__MATERIAL PROVIDED__:
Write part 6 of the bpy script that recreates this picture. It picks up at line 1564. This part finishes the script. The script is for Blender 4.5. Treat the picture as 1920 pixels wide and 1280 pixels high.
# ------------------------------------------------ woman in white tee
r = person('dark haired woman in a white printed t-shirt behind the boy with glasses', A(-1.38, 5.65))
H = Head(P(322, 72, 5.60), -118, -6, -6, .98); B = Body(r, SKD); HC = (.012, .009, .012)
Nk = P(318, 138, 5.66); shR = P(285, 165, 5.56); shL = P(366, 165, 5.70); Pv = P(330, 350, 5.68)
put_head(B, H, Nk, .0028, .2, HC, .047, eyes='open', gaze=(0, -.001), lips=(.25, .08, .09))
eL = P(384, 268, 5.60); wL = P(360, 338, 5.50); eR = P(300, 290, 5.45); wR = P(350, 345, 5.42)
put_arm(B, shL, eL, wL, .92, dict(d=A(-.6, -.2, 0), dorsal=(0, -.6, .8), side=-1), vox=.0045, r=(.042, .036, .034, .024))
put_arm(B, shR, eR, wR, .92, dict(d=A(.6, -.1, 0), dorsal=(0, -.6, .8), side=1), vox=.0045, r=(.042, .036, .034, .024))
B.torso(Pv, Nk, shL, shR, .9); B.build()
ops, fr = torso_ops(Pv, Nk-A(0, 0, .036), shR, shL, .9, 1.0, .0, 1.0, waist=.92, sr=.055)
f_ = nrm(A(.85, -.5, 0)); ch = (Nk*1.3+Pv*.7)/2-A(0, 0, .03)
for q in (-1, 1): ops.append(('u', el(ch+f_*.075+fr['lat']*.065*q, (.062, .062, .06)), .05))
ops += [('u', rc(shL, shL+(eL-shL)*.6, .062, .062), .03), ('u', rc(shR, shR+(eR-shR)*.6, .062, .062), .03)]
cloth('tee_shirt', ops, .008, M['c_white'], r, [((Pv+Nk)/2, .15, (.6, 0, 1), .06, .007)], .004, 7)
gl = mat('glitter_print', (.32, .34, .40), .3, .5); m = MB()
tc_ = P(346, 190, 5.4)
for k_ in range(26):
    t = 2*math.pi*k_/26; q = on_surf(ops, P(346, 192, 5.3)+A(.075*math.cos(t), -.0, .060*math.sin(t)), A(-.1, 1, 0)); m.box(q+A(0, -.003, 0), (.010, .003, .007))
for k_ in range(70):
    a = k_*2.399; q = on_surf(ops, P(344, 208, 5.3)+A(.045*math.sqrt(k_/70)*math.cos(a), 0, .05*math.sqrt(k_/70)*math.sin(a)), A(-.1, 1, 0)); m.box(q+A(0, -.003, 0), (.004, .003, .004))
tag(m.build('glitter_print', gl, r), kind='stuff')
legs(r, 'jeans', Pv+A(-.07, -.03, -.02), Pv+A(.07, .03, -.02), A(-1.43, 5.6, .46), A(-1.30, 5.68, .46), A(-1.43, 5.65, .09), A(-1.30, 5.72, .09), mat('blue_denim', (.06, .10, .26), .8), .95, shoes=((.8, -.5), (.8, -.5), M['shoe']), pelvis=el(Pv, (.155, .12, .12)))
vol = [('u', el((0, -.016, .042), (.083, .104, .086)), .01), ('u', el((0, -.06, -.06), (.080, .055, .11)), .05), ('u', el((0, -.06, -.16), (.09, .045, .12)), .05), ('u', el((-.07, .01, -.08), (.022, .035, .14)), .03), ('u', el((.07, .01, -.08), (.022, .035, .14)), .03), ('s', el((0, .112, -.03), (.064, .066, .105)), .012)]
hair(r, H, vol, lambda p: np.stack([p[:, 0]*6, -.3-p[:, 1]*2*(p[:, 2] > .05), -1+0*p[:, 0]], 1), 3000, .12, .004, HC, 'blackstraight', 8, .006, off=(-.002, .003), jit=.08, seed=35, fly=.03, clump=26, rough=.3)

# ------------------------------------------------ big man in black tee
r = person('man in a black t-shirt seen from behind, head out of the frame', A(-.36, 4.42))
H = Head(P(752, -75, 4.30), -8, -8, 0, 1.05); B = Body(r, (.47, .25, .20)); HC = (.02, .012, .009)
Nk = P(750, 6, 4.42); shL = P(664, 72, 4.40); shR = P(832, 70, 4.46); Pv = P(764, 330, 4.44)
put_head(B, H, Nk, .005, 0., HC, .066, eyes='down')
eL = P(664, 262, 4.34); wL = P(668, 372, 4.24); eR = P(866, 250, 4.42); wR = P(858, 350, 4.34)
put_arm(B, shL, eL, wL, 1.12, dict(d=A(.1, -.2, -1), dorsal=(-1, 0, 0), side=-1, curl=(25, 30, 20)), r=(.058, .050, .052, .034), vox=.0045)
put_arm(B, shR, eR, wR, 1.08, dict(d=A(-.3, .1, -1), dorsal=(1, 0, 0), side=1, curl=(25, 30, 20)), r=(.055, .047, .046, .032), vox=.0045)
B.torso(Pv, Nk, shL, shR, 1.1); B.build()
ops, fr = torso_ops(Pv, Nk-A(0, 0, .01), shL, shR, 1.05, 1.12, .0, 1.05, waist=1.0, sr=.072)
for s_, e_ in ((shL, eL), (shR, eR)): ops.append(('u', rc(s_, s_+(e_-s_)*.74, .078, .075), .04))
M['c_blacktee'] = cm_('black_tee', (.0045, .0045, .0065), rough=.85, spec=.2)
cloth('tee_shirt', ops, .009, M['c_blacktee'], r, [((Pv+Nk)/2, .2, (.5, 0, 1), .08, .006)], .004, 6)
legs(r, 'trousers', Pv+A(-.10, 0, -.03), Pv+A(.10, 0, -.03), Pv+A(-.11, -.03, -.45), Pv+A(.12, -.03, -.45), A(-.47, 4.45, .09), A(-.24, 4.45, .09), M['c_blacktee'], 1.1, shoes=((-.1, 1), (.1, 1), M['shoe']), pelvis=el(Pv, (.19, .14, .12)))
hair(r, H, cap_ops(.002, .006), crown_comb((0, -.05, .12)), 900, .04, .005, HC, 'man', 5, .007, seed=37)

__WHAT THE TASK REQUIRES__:
Extract the listing in its entirety and repeat it exactly.

__RESULT BELOW__:
Write part 6 of the bpy script that recreates this picture. It picks up at line 1564. This part finishes the script. The script is for Blender 4.5. Treat the picture as 1920 pixels wide and 1280 pixels high.
# ------------------------------------------------ woman in white tee
r = person('dark haired woman in a white printed t-shirt behind the boy with glasses', A(-1.38, 5.65))
H = Head(P(322, 72, 5.60), -118, -6, -6, .98); B = Body(r, SKD); HC = (.012, .009, .012)
Nk = P(318, 138, 5.66); shR = P(285, 165, 5.56); shL = P(366, 165, 5.70); Pv = P(330, 350, 5.68)
put_head(B, H, Nk, .0028, .2, HC, .047, eyes='open', gaze=(0, -.001), lips=(.25, .08, .09))
eL = P(384, 268, 5.60); wL = P(360, 338, 5.50); eR = P(300, 290, 5.45); wR = P(350, 345, 5.42)
put_arm(B, shL, eL, wL, .92, dict(d=A(-.6, -.2, 0), dorsal=(0, -.6, .8), side=-1), vox=.0045, r=(.042, .036, .034, .024))
put_arm(B, shR, eR, wR, .92, dict(d=A(.6, -.1, 0), dorsal=(0, -.6, .8), side=1), vox=.0045, r=(.042, .036, .034, .024))
B.torso(Pv, Nk, shL, shR, .9); B.build()
ops, fr = torso_ops(Pv, Nk-A(0, 0, .036), shR, shL, .9, 1.0, .0, 1.0, waist=.92, sr=.055)
f_ = nrm(A(.85, -.5, 0)); ch = (Nk*1.3+Pv*.7)/2-A(0, 0, .03)
for q in (-1, 1): ops.append(('u', el(ch+f_*.075+fr['lat']*.065*q, (.062, .062, .06)), .05))
ops += [('u', rc(shL, shL+(eL-shL)*.6, .062, .062), .03), ('u', rc(shR, shR+(eR-shR)*.6, .062, .062), .03)]
cloth('tee_shirt', ops, .008, M['c_white'], r, [((Pv+Nk)/2, .15, (.6, 0, 1), .06, .007)], .004, 7)
gl = mat('glitter_print', (.32, .34, .40), .3, .5); m = MB()
tc_ = P(346, 190, 5.4)
for k_ in range(26):
    t = 2*math.pi*k_/26; q = on_surf(ops, P(346, 192, 5.3)+A(.075*math.cos(t), -.0, .060*math.sin(t)), A(-.1, 1, 0)); m.box(q+A(0, -.003, 0), (.010, .003, .007))
for k_ in range(70):
    a = k_*2.399; q = on_surf(ops, P(344, 208, 5.3)+A(.045*math.sqrt(k_/70)*math.cos(a), 0, .05*math.sqrt(k_/70)*math.sin(a)), A(-.1, 1, 0)); m.box(q+A(0, -.003, 0), (.004, .003, .004))
tag(m.build('glitter_print', gl, r), kind='stuff')
legs(r, 'jeans', Pv+A(-.07, -.03, -.02), Pv+A(.07, .03, -.02), A(-1.43, 5.6, .46), A(-1.30, 5.68, .46), A(-1.43, 5.65, .09), A(-1.30, 5.72, .09), mat('blue_denim', (.06, .10, .26), .8), .95, shoes=((.8, -.5), (.8, -.5), M['shoe']), pelvis=el(Pv, (.155, .12, .12)))
vol = [('u', el((0, -.016, .042), (.083, .104, .086)), .01), ('u', el((0, -.06, -.06), (.080, .055, .11)), .05), ('u', el((0, -.06, -.16), (.09, .045, .12)), .05), ('u', el((-.07, .01, -.08), (.022, .035, .14)), .03), ('u', el((.07, .01, -.08), (.022, .035, .14)), .03), ('s', el((0, .112, -.03), (.064, .066, .105)), .012)]
hair(r, H, vol, lambda p: np.stack([p[:, 0]*6, -.3-p[:, 1]*2*(p[:, 2] > .05), -1+0*p[:, 0]], 1), 3000, .12, .004, HC, 'blackstraight', 8, .006, off=(-.002, .003), jit=.08, seed=35, fly=.03, clump=26, rough=.3)

# ------------------------------------------------ big man in black tee
r = person('man in a black t-shirt seen from behind, head out of the frame', A(-.36, 4.42))
H = Head(P(752, -75, 4.30), -8, -8, 0, 1.05); B = Body(r, (.47, .25, .20)); HC = (.02, .012, .009)
Nk = P(750, 6, 4.42); shL = P(664, 72, 4.40); shR = P(832, 70, 4.46); Pv = P(764, 330, 4.44)
put_head(B, H, Nk, .005, 0., HC, .066, eyes='down')
eL = P(664, 262, 4.34); wL = P(668, 372, 4.24); eR = P(866, 250, 4.42); wR = P(858, 350, 4.34)
put_arm(B, shL, eL, wL, 1.12, dict(d=A(.1, -.2, -1), dorsal=(-1, 0, 0), side=-1, curl=(25, 30, 20)), r=(.058, .050, .052, .034), vox=.0045)
put_arm(B, shR, eR, wR, 1.08, dict(d=A(-.3, .1, -1), dorsal=(1, 0, 0), side=1, curl=(25, 30, 20)), r=(.055, .047, .046, .032), vox=.0045)
B.torso(Pv, Nk, shL, shR, 1.1); B.build()
ops, fr = torso_ops(Pv, Nk-A(0, 0, .01), shL, shR, 1.05, 1.12, .0, 1.05, waist=1.0, sr=.072)
for s_, e_ in ((shL, eL), (shR, eR)): ops.append(('u', rc(s_, s_+(e_-s_)*.74, .078, .075), .04))
M['c_blacktee'] = cm_('black_tee', (.0045, .0045, .0065), rough=.85, spec=.2)
cloth('tee_shirt', ops, .009, M['c_blacktee'], r, [((Pv+Nk)/2, .2, (.5, 0, 1), .08, .006)], .004, 6)
legs(r, 'trousers', Pv+A(-.10, 0, -.03), Pv+A(.10, 0, -.03), Pv+A(-.11, -.03, -.45), Pv+A(.12, -.03, -.45), A(-.47, 4.45, .09), A(-.24, 4.45, .09), M['c_blacktee'], 1.1, shoes=((-.1, 1), (.1, 1), M['shoe']), pelvis=el(Pv, (.19, .14, .12)))
hair(r, H, cap_ops(.002, .006), crown_comb((0, -.05, .12)), 900, .04, .005, HC, 'man', 5, .007, seed=37)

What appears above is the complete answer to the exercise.